People stage demonstrations opposing consumption tax hike

March 14, 2013
Many people on March 13 rose up across the country in protest against a consumption tax increase scheduled for April of next year and the Abe administration’s economic measures, the so-called “Abenomics,” which gives top priority to financial circles.

At this time every year, during the period of filing income-tax returns, self-employed people, workers, and farmers jointly take actions against heavy taxation policies. This year, 550 actions took place nationwide with a total of 135,000 people taking part.

Representatives of 23 organizations in a national action committee held a meeting in the Lower House building. A delegation of the Tokyo Construction Workers Union (Tokyo Doken) said, “Construction workers’ wages have been declining due to cuts in the amount of orders and in unit prices. We cannot bear any more tax burdens.”

Tokyo University Professor Emeritus Daigo Satoshi said in his speech that it is essential to make large corporations use a part of their enormously accumulated internal reserves to raise workers’ wages, and to redistribute wealth from the rich to the rest through increasing income and inheritance taxes on high-income earners.

On the same day in Osaka, 16,000 citizens joined actions in 44 locations in the prefecture.
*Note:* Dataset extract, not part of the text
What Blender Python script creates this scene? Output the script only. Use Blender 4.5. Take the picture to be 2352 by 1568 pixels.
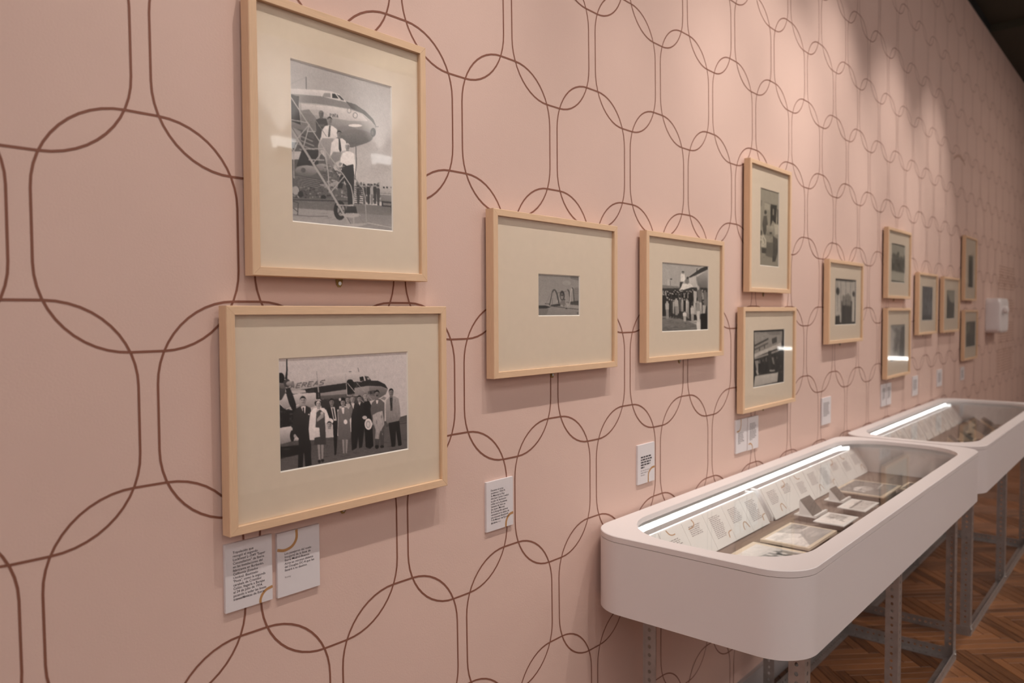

A tofu maker in Sakai City said, “My income has dropped to one-third of what it was in the last several years. Many of my customers are elderly who are living a hard life due to consecutive pension cuts. The government should work for a wage hike and increase benefits instead of raising the consumption tax rate.”

A participant in a demonstration in Togane City, Chiba Prefecture, has operated a pig farm for 35 years. “It’s been getting harder for us to pay the sales tax because of a jump in the price of imported feed, an increase in imported pork, and the prolonged weak domestic consumer spending. I’m worried that the consumption tax hike may cause quite a few pig breeders to go under,” he said.